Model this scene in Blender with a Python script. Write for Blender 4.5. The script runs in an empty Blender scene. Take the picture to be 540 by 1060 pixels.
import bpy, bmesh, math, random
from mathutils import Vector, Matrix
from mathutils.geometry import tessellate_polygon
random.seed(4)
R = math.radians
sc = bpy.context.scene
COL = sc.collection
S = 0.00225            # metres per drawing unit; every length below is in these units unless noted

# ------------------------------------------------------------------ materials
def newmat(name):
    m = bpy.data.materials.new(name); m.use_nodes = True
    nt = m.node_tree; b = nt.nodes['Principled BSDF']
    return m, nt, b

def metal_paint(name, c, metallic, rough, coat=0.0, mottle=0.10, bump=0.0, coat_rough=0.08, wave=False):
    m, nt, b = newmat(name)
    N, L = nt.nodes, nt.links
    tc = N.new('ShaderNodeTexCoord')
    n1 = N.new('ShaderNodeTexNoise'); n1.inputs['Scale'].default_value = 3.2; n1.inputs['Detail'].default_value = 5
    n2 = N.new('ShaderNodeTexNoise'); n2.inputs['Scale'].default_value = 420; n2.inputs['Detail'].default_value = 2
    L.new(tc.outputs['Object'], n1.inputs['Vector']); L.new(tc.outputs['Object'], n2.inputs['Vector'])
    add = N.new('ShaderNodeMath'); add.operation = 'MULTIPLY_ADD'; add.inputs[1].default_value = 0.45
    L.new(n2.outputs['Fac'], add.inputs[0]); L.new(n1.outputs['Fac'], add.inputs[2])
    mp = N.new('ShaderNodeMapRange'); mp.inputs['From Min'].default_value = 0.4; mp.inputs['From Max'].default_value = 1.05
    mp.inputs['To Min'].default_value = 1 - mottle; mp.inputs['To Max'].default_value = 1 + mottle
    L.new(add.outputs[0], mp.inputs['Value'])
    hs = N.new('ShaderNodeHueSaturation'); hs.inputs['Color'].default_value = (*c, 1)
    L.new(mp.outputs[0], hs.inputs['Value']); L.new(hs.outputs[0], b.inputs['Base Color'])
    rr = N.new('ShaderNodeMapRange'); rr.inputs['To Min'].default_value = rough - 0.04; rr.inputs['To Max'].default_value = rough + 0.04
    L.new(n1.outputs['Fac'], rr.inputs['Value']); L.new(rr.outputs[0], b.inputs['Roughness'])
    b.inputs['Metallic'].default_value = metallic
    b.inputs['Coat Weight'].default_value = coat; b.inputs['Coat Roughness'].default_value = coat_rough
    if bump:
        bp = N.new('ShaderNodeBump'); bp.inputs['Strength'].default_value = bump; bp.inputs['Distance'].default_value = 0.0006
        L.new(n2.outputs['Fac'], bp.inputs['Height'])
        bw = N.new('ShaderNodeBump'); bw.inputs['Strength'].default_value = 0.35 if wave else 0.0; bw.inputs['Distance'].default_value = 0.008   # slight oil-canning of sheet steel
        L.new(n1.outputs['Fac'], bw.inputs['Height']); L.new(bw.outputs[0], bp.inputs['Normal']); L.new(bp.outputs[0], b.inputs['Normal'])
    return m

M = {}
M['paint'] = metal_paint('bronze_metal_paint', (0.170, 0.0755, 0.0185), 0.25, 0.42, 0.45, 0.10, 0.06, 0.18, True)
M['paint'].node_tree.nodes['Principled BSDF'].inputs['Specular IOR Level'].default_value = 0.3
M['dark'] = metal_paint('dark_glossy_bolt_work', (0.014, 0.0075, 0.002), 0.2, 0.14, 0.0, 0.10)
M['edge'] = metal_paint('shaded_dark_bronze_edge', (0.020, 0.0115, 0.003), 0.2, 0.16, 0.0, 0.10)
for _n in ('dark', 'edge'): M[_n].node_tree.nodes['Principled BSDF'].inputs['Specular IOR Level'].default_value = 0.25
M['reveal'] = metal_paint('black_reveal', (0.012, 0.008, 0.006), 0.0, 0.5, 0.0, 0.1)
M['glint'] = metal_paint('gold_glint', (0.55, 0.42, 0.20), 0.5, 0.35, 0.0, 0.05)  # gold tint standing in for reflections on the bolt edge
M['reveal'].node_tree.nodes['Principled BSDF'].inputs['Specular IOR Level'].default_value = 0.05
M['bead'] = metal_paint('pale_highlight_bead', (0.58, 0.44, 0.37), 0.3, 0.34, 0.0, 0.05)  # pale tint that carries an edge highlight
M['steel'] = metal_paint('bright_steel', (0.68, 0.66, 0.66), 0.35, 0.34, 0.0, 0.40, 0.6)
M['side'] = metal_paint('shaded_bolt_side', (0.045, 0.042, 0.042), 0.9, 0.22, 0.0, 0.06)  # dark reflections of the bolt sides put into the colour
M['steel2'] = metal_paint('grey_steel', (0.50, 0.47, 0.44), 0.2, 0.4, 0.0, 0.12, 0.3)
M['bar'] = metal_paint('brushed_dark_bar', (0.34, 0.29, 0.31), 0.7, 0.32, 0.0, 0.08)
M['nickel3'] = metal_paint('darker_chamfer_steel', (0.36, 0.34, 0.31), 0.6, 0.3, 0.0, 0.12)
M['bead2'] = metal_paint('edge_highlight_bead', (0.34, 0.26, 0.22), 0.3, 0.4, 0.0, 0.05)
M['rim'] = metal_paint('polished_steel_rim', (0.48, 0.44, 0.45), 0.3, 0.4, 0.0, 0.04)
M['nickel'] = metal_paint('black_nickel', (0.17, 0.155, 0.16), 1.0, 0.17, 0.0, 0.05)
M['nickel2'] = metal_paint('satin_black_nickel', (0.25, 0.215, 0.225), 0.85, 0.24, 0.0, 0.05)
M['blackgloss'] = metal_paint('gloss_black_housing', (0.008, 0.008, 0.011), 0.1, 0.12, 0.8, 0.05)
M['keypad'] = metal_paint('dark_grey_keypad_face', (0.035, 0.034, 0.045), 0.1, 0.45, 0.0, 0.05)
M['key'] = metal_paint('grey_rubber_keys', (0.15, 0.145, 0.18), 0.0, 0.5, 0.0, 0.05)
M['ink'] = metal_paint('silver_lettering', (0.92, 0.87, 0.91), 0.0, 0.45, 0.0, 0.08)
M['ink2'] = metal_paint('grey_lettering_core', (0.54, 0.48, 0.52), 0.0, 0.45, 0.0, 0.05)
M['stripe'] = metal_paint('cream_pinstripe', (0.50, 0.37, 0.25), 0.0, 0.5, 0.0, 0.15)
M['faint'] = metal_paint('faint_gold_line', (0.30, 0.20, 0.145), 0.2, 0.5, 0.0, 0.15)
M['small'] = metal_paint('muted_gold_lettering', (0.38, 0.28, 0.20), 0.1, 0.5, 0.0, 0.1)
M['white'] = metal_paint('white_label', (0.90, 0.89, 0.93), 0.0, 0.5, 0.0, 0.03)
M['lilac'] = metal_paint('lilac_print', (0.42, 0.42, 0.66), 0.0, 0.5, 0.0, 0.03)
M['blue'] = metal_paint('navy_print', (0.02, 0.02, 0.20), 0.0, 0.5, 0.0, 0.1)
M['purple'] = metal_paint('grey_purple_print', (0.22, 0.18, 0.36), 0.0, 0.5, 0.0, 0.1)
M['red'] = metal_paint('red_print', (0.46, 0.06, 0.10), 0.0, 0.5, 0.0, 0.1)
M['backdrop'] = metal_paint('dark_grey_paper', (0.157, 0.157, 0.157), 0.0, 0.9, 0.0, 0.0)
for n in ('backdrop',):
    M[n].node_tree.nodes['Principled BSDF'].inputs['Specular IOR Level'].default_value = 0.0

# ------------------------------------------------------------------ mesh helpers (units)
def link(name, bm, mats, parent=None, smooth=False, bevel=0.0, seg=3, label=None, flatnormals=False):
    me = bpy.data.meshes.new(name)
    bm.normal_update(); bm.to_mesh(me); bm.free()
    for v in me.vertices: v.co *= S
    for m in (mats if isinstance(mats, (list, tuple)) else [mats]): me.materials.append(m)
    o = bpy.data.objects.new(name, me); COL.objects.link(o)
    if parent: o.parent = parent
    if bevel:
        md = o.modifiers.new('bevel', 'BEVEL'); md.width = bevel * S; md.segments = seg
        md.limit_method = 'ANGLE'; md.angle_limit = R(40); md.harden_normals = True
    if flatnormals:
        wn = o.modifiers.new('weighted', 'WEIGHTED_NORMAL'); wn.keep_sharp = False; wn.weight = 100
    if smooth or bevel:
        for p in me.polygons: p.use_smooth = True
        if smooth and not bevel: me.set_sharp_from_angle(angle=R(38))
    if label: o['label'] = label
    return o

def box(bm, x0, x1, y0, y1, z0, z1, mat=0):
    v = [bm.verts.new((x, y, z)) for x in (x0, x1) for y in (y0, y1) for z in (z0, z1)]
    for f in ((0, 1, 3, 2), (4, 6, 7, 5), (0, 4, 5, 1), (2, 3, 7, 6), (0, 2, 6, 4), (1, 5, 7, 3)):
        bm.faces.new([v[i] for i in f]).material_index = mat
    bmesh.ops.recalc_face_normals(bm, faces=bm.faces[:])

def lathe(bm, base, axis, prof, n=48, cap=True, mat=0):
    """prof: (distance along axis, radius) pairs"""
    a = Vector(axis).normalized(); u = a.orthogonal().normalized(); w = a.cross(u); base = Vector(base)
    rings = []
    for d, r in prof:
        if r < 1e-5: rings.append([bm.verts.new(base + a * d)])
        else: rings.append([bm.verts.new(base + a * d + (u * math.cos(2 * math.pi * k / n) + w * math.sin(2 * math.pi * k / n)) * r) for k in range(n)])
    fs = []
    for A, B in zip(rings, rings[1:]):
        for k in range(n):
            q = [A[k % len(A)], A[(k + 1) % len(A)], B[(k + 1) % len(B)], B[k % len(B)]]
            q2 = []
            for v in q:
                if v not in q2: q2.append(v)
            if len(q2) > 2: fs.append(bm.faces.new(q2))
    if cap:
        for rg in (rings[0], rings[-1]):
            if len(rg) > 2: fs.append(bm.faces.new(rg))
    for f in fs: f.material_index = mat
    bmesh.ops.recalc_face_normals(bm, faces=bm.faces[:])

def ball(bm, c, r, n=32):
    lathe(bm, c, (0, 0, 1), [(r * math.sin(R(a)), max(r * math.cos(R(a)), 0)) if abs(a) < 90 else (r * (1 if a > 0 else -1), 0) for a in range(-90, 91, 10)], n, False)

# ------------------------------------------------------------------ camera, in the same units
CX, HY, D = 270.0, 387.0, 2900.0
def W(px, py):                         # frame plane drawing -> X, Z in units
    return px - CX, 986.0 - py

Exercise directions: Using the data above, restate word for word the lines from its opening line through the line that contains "S = 0.00225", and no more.

Full response:
Model this scene in Blender with a Python script. Write for Blender 4.5. The script runs in an empty Blender scene. Take the picture to be 540 by 1060 pixels.
import bpy, bmesh, math, random
from mathutils import Vector, Matrix
from mathutils.geometry import tessellate_polygon
random.seed(4)
R = math.radians
sc = bpy.context.scene
COL = sc.collection
S = 0.00225            # metres per drawing unit; every length below is in these units unless noted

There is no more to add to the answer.